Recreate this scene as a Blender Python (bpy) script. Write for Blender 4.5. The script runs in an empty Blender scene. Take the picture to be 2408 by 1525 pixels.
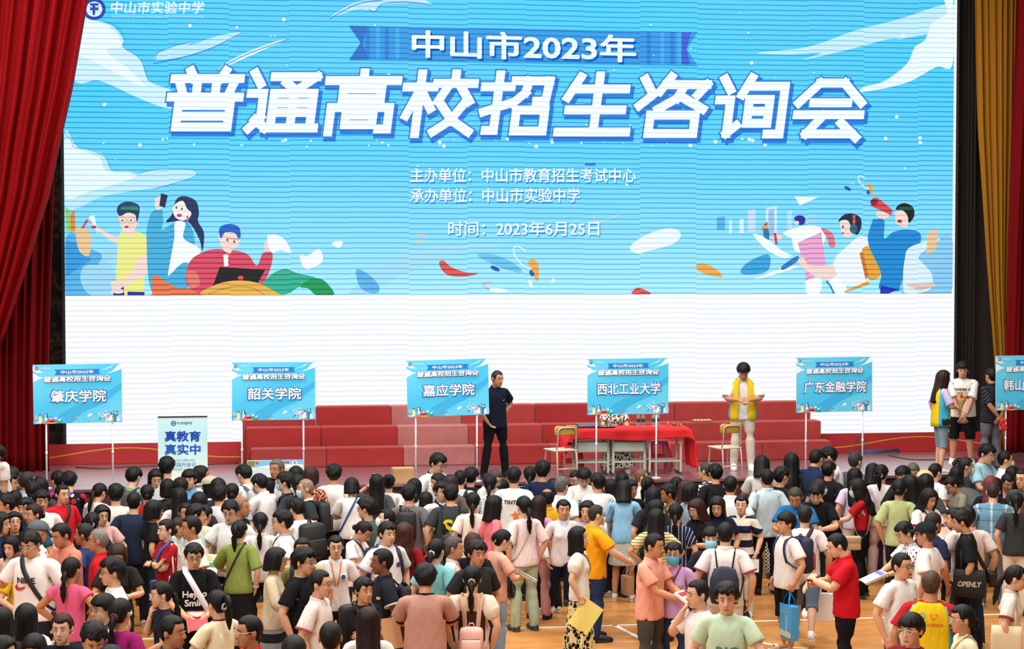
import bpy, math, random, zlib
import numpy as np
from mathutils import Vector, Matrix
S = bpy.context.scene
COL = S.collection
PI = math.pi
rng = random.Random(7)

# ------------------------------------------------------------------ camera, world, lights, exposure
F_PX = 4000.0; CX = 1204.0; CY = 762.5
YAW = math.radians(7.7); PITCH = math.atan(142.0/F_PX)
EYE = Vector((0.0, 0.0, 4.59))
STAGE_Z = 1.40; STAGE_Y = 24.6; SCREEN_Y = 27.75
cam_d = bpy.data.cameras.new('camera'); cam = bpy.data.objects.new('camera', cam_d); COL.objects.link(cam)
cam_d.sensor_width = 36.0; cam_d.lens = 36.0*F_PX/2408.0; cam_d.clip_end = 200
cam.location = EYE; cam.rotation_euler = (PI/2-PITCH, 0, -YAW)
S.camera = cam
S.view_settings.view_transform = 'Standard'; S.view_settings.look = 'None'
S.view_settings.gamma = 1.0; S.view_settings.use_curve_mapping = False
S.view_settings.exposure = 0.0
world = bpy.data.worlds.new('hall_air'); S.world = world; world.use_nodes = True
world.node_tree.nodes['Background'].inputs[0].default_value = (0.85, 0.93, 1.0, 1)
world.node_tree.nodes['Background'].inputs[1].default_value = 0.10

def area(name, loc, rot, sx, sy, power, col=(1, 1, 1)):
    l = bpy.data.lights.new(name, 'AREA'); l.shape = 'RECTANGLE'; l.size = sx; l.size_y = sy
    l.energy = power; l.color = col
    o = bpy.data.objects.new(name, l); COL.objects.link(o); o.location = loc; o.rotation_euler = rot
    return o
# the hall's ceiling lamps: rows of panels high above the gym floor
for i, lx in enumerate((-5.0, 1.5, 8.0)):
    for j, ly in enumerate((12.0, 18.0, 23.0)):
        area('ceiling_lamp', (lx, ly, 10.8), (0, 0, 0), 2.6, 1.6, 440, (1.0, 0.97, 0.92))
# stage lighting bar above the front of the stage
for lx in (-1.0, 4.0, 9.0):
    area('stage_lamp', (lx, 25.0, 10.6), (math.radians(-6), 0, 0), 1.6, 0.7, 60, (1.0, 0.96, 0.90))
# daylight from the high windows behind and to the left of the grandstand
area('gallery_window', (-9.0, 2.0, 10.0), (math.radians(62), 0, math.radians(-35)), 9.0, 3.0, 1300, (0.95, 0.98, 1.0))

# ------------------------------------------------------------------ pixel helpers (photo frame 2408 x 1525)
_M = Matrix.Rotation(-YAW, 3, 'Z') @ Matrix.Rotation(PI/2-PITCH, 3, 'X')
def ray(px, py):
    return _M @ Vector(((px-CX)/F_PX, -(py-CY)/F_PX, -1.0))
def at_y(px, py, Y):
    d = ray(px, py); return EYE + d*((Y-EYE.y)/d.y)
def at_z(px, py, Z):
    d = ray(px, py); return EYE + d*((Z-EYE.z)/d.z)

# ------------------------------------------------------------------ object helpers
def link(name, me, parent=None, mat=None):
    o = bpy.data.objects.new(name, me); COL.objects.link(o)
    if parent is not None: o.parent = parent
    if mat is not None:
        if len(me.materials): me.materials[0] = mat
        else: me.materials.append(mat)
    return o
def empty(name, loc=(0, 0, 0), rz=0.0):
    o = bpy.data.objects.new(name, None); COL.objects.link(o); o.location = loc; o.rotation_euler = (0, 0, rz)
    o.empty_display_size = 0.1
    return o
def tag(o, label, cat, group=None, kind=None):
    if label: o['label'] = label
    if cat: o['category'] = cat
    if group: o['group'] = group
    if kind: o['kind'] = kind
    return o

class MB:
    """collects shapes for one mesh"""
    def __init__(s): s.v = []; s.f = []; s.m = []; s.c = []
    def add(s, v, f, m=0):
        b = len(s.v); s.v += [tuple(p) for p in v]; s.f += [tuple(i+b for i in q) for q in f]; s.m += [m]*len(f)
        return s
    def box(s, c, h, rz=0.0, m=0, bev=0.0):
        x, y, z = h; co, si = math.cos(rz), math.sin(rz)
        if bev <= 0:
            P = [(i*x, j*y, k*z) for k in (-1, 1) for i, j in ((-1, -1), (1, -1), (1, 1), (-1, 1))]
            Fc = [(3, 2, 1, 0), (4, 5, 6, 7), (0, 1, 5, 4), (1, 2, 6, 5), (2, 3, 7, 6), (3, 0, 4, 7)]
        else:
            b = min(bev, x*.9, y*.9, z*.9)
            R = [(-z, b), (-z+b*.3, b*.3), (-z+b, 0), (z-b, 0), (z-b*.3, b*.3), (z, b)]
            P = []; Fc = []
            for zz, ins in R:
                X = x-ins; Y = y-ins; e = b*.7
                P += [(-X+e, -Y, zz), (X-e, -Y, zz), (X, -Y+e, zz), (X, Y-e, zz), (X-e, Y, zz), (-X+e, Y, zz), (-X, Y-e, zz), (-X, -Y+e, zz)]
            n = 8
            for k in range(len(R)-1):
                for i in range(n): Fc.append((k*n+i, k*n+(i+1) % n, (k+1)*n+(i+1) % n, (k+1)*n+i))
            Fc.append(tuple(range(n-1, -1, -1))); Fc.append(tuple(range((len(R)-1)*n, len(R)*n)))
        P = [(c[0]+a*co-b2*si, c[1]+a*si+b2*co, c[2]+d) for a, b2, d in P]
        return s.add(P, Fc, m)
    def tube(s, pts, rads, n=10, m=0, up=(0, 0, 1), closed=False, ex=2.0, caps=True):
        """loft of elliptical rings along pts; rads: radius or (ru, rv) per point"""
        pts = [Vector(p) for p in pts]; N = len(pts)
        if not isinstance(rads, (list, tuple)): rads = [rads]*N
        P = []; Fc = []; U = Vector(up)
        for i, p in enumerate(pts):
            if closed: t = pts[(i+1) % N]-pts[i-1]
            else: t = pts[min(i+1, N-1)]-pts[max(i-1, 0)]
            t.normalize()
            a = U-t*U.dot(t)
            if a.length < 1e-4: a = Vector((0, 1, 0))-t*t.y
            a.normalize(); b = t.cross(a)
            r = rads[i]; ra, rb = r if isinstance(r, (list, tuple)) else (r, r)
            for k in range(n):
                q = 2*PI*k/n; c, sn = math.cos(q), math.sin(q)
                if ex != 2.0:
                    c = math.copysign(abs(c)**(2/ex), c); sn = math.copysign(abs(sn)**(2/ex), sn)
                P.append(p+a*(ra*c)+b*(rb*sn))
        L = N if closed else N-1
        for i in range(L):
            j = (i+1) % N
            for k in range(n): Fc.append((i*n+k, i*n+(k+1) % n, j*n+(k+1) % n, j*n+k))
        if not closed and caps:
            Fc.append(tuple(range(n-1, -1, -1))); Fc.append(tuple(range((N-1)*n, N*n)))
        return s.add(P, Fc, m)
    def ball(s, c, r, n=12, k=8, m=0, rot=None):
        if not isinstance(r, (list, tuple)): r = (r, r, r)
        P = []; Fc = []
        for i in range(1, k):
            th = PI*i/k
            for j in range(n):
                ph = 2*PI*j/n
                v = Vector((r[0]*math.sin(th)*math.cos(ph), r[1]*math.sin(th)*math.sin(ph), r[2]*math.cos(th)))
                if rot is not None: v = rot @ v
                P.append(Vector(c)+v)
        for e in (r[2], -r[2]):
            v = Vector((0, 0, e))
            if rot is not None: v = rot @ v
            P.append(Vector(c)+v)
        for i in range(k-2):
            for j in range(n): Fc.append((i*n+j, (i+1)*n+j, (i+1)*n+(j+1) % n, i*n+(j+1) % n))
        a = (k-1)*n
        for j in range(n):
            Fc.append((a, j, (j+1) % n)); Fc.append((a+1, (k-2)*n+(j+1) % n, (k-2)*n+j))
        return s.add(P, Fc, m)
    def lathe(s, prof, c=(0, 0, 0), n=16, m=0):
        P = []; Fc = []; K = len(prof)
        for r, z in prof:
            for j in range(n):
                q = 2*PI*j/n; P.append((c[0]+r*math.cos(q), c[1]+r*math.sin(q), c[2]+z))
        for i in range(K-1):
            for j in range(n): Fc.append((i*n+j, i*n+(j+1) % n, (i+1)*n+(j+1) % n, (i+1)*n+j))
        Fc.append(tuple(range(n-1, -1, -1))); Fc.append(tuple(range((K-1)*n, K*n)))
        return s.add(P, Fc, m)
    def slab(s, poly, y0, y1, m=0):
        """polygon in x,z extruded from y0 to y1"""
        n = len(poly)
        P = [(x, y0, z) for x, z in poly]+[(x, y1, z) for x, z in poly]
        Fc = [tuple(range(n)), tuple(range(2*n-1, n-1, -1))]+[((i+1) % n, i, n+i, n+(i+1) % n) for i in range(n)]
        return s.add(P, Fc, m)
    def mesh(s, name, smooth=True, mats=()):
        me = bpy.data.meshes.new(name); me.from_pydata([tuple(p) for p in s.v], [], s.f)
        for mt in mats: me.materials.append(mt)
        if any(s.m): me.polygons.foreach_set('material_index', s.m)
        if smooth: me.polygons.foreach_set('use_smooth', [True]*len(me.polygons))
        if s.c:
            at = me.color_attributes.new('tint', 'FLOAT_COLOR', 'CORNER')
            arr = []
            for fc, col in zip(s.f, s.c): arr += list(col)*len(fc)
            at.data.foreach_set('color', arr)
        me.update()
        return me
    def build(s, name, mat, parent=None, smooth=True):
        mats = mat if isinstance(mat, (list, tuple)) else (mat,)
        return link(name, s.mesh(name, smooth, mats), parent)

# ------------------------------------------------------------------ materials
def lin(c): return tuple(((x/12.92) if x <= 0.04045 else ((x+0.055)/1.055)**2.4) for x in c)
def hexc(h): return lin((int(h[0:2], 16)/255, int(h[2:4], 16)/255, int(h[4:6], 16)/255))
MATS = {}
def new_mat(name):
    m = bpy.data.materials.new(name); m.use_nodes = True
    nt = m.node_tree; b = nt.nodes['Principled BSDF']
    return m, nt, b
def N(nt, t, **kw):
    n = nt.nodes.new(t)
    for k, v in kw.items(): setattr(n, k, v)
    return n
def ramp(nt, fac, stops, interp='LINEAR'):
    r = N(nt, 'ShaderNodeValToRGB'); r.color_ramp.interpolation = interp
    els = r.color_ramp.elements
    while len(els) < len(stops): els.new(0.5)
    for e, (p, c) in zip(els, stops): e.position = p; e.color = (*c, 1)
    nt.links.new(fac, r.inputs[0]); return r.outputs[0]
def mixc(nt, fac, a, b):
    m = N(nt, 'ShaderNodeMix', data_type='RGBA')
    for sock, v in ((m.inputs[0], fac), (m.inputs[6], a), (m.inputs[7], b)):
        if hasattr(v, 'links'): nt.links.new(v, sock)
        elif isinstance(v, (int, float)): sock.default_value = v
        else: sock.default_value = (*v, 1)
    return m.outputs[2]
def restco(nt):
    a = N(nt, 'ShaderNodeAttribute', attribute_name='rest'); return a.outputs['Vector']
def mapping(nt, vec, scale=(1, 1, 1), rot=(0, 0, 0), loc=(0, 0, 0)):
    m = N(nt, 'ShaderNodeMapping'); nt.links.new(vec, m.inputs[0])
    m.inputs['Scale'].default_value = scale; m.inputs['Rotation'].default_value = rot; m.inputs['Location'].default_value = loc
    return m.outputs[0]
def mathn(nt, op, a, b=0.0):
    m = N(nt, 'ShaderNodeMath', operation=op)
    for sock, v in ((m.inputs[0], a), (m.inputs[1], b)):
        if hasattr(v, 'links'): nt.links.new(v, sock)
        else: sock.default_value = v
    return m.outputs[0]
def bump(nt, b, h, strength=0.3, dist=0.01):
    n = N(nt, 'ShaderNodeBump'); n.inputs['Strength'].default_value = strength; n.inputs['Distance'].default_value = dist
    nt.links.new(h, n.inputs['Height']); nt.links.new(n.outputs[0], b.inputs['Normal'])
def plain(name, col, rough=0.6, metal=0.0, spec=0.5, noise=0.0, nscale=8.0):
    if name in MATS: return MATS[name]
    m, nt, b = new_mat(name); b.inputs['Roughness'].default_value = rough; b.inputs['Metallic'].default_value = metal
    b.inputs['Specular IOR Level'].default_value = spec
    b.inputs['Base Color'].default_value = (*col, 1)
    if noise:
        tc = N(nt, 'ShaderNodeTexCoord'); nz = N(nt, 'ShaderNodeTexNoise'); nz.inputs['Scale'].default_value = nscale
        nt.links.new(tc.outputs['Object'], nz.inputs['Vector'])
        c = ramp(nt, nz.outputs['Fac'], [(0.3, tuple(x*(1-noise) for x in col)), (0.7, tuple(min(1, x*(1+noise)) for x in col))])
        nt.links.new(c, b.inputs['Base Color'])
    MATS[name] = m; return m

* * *

• [SET PROBLEM]
Write out the lines from the start of the material to the line with "rng = random.Random(7)", inclusive and exactly. Skip the pictures.

• [REPLY]
Recreate this scene as a Blender Python (bpy) script. Write for Blender 4.5. The script runs in an empty Blender scene. Take the picture to be 2408 by 1525 pixels.
import bpy, math, random, zlib
import numpy as np
from mathutils import Vector, Matrix
S = bpy.context.scene
COL = S.collection
PI = math.pi
rng = random.Random(7)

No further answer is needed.